GSA Annual Meeting, November 5-8, 2001

Paper No. 0
Presentation Time: 3:30 PM

CHARACTERIZATION AND TRANSPORT MODELING OF NATURAL TRACERS THROUGH ARGILLITES (TOURNEMIRE, FRANCE)


PATRIARCHE, Delphine1, LEDOUX, Emmanuel1, MICHELOT, Jean-Luc2 and CABRERA, Justo3, (1)Centre d'Informatique Geologique, Ecole des Mines de Paris, 35, rue Saint Honore, Fontainebleau CEDEX, F-77305, France, (2)UMR OrsayTerre, Faculte des Sciences, Batiment 504, Orsay CEDEX, F-91405, France, (3)Insitut de Protection et de Surete Nucleaire, BP 6, Fontenay aux Roses CEDEX, F-92265, France, patriarche@cig.ensmp.fr

In order to support the counter-expertise of the industrial projects concerning the feasibility of deep radioactive waste repositories in clayey massifs, the French Institute for Protection and Nuclear Safety (IPSN) is investigating the argillaceous units of the Lias formation from its underground experimental facility at Tournemire (Aveyron, France). Because of the very low water content and hydraulic conductivity values of argillites, migration through this medium is also expected to be extremely slow. Fluid flow regimes of interstitial water and transport of tracer elements have been studied investigating stable isotopes and chloride contents.

Deuterium and chloride were chosen because of their conservative behavior. After the development of an analytical protocol for quantitative extraction of chloride from interstitial water and evaluation of a vacuum distillation method for water extraction from the rock, data were acquired from the argillaceous sequence of the massif, with particular focus on areas associated with fracturing. Both chloride and deuterium profiles suggest that transfers are mainly diffusive at the massif scale; however, such profiles show enrichment in dD and d18O in fractured areas as compared to pore water of more distal samples. Therefore, these observations suggest that a second process could generate localized transfers in the vicinity of faults.

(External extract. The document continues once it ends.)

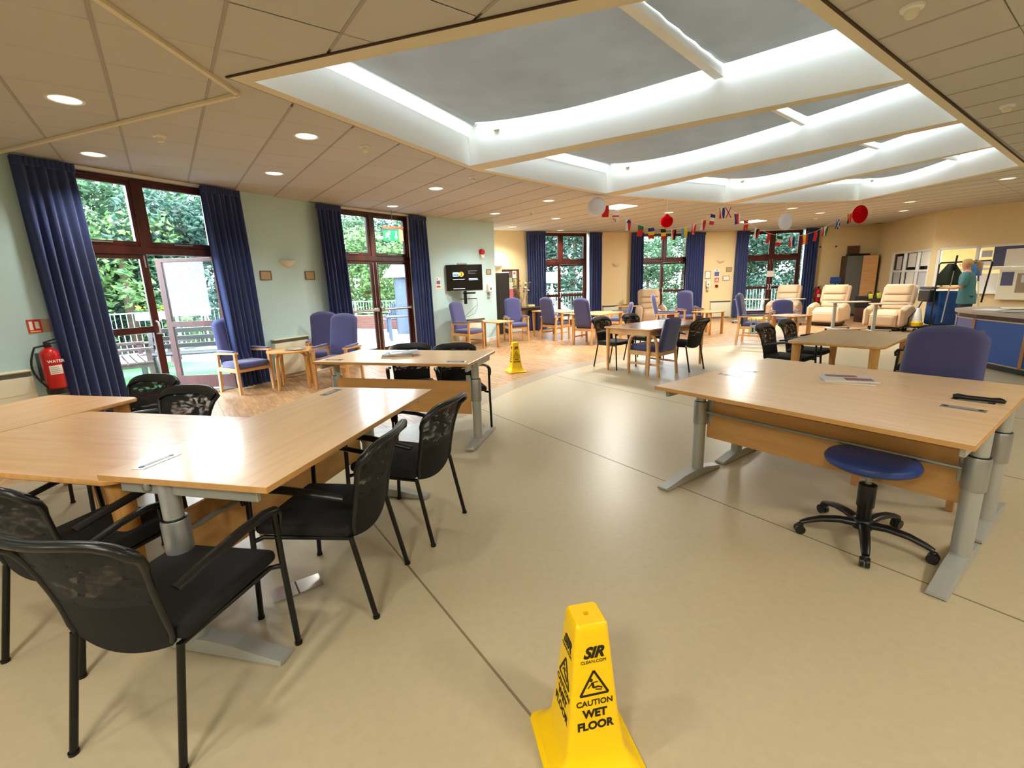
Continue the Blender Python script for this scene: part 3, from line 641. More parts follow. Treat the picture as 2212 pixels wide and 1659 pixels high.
mb = MB(); mb.rbox(-.03, .04, .05, .13, -.62, -.2, .006, 1); mb.build('stand_post', M['black'], t); mb = MB(); mb.bar((0, .1, -.2), (.1, .5, -.22), .05, .05); mb.rbox(-.05, .25, .0, .14, -.38, -.34, .006, 1); mb.build('arm', M['black'], t)
mb = MB(); mb.rbox(-.14, .27, -.05, .16, -.505, -.49, .004, 1); mb.build('shelf', M['black'], t)
tag(MB().rbox(-.09, .09, -.05, .06, 0, .028, .006, 1).build('white_box', M['whitep'], loc=(-.88, 11.4, 1.166), rz=.19), 'flat white box on the small shelf under the television', 'box')
mb = MB(); pts = [(.28, .1, -.5), (.29, .1, -.7), (.22, .12, -.86), (.05, .13, -.93), (-.12, .13, -.94)]; mb.tube(pts, .006, 6); pts = [(.27, .1, -.66), (.16, .1, -.76), (0, .12, -.9), (-.1, .13, -.94)]; mb.tube(pts, .006, 6); mb.build('cable', M['steel'], t, smooth=50)
# alarm bell, dispensers, notices
t = onwall('alarm_sounder', 'red fire alarm sounder with white base high on the television wall', 'alarm', C1, D1, 1.97, 2.28); mb = MB(); mb.lathe([(.0, 0), (.075, 0), (.08, .03), (.06, .075), (0, .08)], 20); o = mb.build('dome', M['red'], t, smooth=50); o.rotation_euler = (PI / 2, 0, 0)
MB().rbox(-.055, .055, -.06, 0, -.15, -.05, .02, 2).build('base', M['whitep'], t, smooth=50)
def dispenser(p0, p1, s, z, label):
    t = onwall('hand_sanitiser', label, 'dispenser', p0, p1, s, z); MB().rbox(-.065, .065, -.1, 0, .08, .30, .025, 3).build('body', M['whitep'], t, smooth=60); MB().rbox(-.02, .02, -.103, -.095, .14, .2, .008, 2).build('sensor_window', M['black'], t)
    MB().rbox(-.03, .03, -.08, 0, -.02, .07, .01, 2).build('spout', M['steelL'], t, smooth=60); MB().rbox(-.05, .05, -.12, -.0, -.03, -.01, .006, 1).build('drip_tray', M['whitep'], t); return t
dispenser(C1, D1, 2.16, 1.2, 'white hand sanitiser dispenser right of the television'); dispenser(I0, J0, .2, 1.05, 'white hand sanitiser dispenser on the far yellow wall')
def sheet(p0, p1, s, z, w, h, m, name, label, cat='sign', stripes=()):
    t = onwall(name, label, cat, p0, p1, s, z); MB().box(-w / 2, w / 2, -.004, 0, -h / 2, h / 2).build('sheet', m, t)
    for a, b, c, d, mm in stripes: MB().box(a * w, b * w, -.0055, -.004, c * h, d * h).build('print', mm, t)
    return t
sheet(C1, D1, .60, 1.55, .13, .26, M['paper'], 'hand_hygiene_notice', 'blue, white and red notice left of the television', stripes=((-.4, .4, -.1, .22, M['purple']), (-.4, .4, -.4, -.24, M['redm']), (-.3, -.1, .3, .42, M['purple'])))
sheet(C1, D1, 2.02, 1.42, .2, .2, M['paper'], 'white_wall_plate', 'white blank plate behind the sanitiser right of the television')
sheet(I0, J0, .53, 1.6, .19, .27, M['paper'], 'blue_fire_notice', 'blue and white notice above the red signs', stripes=((-.45, .45, -.4, .2, M['purple']), (-.1, .1, .32, .46, M['purple'])))
sheet(I0, J0, .54, 1.36, .15, .16, M['redm'], 'fire_action_sign', 'red square sign between the blue notice and the call point', stripes=((-.3, .3, -.3, .3, M['paper']), (-.12, .12, -.2, .2, M['redm'])))
t = onwall('call_point', 'small red fire call point under the far red sign', 'alarm', I0, J0, .54, 1.15); MB().rbox(-.05, .05, -.045, 0, -.05, .05, .006, 1).build('housing', M['red'], t); MB().box(-.028, .028, -.047, -.044, -.028, .028).build('push_plate', M['black'], t)
# hanging exit sign in front of the second glazed doors
ex = on(B1, C1, 1.46, -.35, 0); t = thing('exit_sign', 'hanging green emergency exit sign with running figure and down arrow', 'sign', (ex[0], ex[1], 2.52), .45)
mb = MB(); mb.rbox(-.22, .22, -.03, .03, .12, .17, .006, 1); mb.build('lamp_housing', M['brown'], t); MB().box(-.2, .12, -.006, .006, -.11, .115).build('green_panel', M['green'], t); MB().box(.12, .2, -.006, .006, -.11, .115).build('orange_panel', M['orange'], t)
mb = MB(); f_ = -.0075
mb.lathe([(.022, -.001), (.022, .001)], 12); o = mb.build('figure_head', M['greenl'], t, loc=(-.075, f_, .07)); o.rotation_euler = (PI / 2, 0, 0)
mb = MB()
for a, b, w_ in (((-.09, .05), (-.115, -.01), .034), ((-.115, -.01), (-.075, -.04), .02), ((-.075, -.04), (-.085, -.085), .018), ((-.115, -.01), (-.165, -.05), .02), ((-.09, .045), (-.055, .015), .014), ((-.095, .045), (-.145, .035), .014), ((-.145, .035), (-.155, .0), .012)): mb.bar((a[0], f_, a[1]), (b[0], f_, b[1]), .002, w_, (0, 0, 1)) if abs(a[0] - b[0]) > abs(a[1] - b[1]) else mb.bar((a[0], f_, a[1]), (b[0], f_, b[1]), w_, .002, (0, 1, 0))
mb.build('running_figure', M['greenl'], t); mb = MB(); mb.bar((.06, f_, .08), (.06, f_, -.03), .02, .002, (0, 1, 0)); mb.add([(.02, f_, -.025), (.1, f_, -.025), (.06, f_, -.085)], [(0, 1, 2)]); mb.build('down_arrow', M['greenl'], t)
mb = MB(); mb.tube([(0, 0, .17), (0, 0, CE - 2.525)], .006, 6); mb.build('hanging_rod', M['steel'], t)
# tall black cupboard, noticeboard, console with flowers on the far left wall
EL = (F0 - Er).length
t = thing('tall_cupboard', 'tall narrow black cupboard behind the television wall end', 'cupboard', on(Er, F0, .87, -.01, 0), head(Er, F0)); MB().rbox(0, .36, -.3, 0, 0, 1.79, .006, 1).build('carcass', mat('cupboard_black', (30, 28, 27), .6), t); MB().box(.34, .352, -.305, -.3, .05, 1.75).build('door', M['black'], t); MB().rbox(0, .36, -.3, 0, 1.79, 1.82, .004, 1).build('top_cap', M['whitep'], t)
t = onwall('noticeboard', 'dark framed noticeboard covered with coloured notices', 'noticeboard', Er, F0, 1.46, 1.43); MB().box(-.27, .27, -.02, 0, -.44, .44).build('board', mat('board_brown', (110, 84, 70), .9), t)
mb = MB()
for a in ((-.29, .29, .43, .465), (-.29, .29, -.465, -.43), (-.29, -.262, -.46, .46), (.262, .29, -.46, .46)): mb.rbox(a[0], a[1], -.035, 0, a[2], a[3], .004, 1)
mb.build('frame', M['dark'], t)
for x0, x1, z0, z1, c in ((-.2, .02, .23, .4, (110, 90, 82)), (.06, .2, .2, .42, (240, 220, 215)), (.09, .17, .32, .38, (190, 60, 70)), (-.18, .04, .1, .22, (170, 190, 150)), (-.18, .08, -.12, .09, (214, 210, 200)), (-.18, .07, -.42, -.13, (214, 112, 116)), (.09, .2, -.1, .18, (190, 196, 120)), (-.16, -.06, -.44, -.3, (236, 226, 210))): MB().box(x0, x1, -.026, -.02, z0, z1).build('notice_sheet', mat('sheet_%d_%d' % (x0 * 100, z0 * 100), c, .8), t)
t = thing('console_table', 'narrow dark brown console table under the noticeboard', 'table', on(Er, F0, 1.13, -.02, 0), head(Er, F0)); MB().rbox(0, 1.1, -.42, 0, .72, .755, .006, 1).build('top', M['dark'], t)
MB().box(.03, 1.07, -.39, -.03, .66, .72).build('apron', M['dark'], t)
for x in (.05, 1.05):
    for y in (-.38, -.04): mb = MB(); mb.tube([(x, y, 0), (x, y, .67)], .022, 10); mb.build('leg', M['dark'], t, smooth=50)
t = thing('dried_flowers', 'vase of tall dried brown stems and leaves on the console table', 'plant', on(Er, F0, 1.78, -.15, .755)); mb = MB(); mb.lathe([(.0, 0), (.05, 0), (.065, .08), (.04, .16), (.045, .2), (.0, .18)], 16); mb.build('vase', M['cork'], t, smooth=50)
st = MB(); lv = MB(); fw_ = MB()
for k in range(16):
    a = random.uniform(0, 2 * PI); l = random.uniform(.3, .62); sp_ = random.uniform(.1, .34); e = Vector((math.cos(a) * sp_, math.sin(a) * sp_ * .5, .18 + l)); m_ = e * .55 + Vector((0, 0, .06)); st.tube([(0, 0, .17), tuple(m_), tuple(e)], .004, 5)
    for c in (e, m_ * .5 + e * .5):
        b = Vector((random.uniform(-1, 1), random.uniform(-.5, .5), random.uniform(-.6, .6))).normalized() * .05; x = Vector((b.z, .01, -b.x)) * .5
        (lv if k % 4 else fw_).add([c - b, c + x, c + b, c - x], [(0, 1, 2, 3)])
st.build('stems', M['cork'], t); lv.build('leaves', mat('dry_leaf', (112, 92, 66), .9), t); fw_.build('blossoms', M['paper'], t)
tag(MB().rbox(-.1, .1, -.06, .06, 0, .06, .006, 1).build('yellow_box', mat('pale_yellow', (240, 226, 150), .7), loc=on(Er, F0, 2.06, -.2, .755), rz=head(Er, F0)), 'pale yellow box at the end of the console table', 'box')
# far right wall: vent, sensors, cupboard, monitor
t = onwall('wall_vent', 'square brown louvred vent on the far right corner wall', 'vent', K0, R0, 1.07, 2.2); MB().rbox(-.2, .2, -.03, 0, -.17, .17, .006, 1).build('frame', M['frame'], t)
for k in range(7): MB().rbox(-.17, .17, -.036, -.028, -.14 + k * .042, -.115 + k * .042, .003, 1).build('louvre', M['dark'], t)
for s, l in ((.02, 'small black wall sensor beside the far right curtain'), (.52, 'small black wall sensor left of the brown vent')): t = onwall('wall_sensor', l, 'sensor', K0, R0, s, 2.37); mb = MB(); mb.lathe([(0, -.03), (.03, -.02), (.03, .02), (0, .03)], 10); mb.build('body', M['black'], t, smooth=50)
t = thing('tall_cabinet', 'tall cabinet with grey half and oak half below the brown vent', 'cabinet', on(K0, R0, 0.72, -.03, 0), head(K0, R0)); MB().rbox(0, 1.0, -.34, 0, 0, 2.03, .006, 1).build('carcass', M['dark'], t)
MB().rbox(.02, .50, -.362, -.34, .08, 2.02, .004, 1).build('grey_door', mat('grey_door', (104, 108, 104), .6), t); o = MB().rbox(.51, .97, -.362, -.34, .08, 2.02, .004, 1).build('oak_door', M['table'], t)
tag(MB().rbox(0, .62, -.28, 0, 0, .06, .01, 1).build('black_case', M['black'], loc=on(K0, R0, .84, -.04, 2.03), rz=head(K0, R0)), 'flat black case lying on top of the tall cabinet', 'case')
t = thing('monitor_stand', 'small blue-screened device on a black stand left of the tall cabinet', 'monitor', on(K0, R0, .42, -.45, 0), head(K0, R0)); mb = MB(); mb.tube([(0, 0, .05), (0, 0, 1.16)], .02, 8); mb.build('pole', M['black'], t); MB().rbox(-.16, .16, -.05, .05, 1.12, 1.34, .02, 2).build('head', M['bluep'], t, smooth=50); mb = MB()
for k in range(5): mb.bar((0, 0, .05), (.25 * math.cos(k * 1.257), .25 * math.sin(k * 1.257), .03), .04, .03)
mb.build('foot', M['black'], t); MB().rbox(-.14, .2, -.18, .1, .82, 1.0, .03, 2).build('basket', M['black'], t)
extinguisher(K0, R0, .06, .48, 'distant red fire extinguisher on the floor corner behind recliners', .12, water=False)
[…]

The hypothesis of molecular/ionic diffusion as a dominant process for transport was successfully tested using a transport model, covering a period of several tens of millions years, taking into account geodynamical features of the region (such as tectonic and induced faults) and assuming that some variations of the tracer concentrations at the system boundaries occurred during major climate-change periods. Even if the transfer of tracers is mainly diffusive at the massif scale, a second process that caused heterogeneities in the vicinity of faults must have affected their concentrations. This process likely involves either intrusion of brines or internal transfers due to local overpressures of the formation.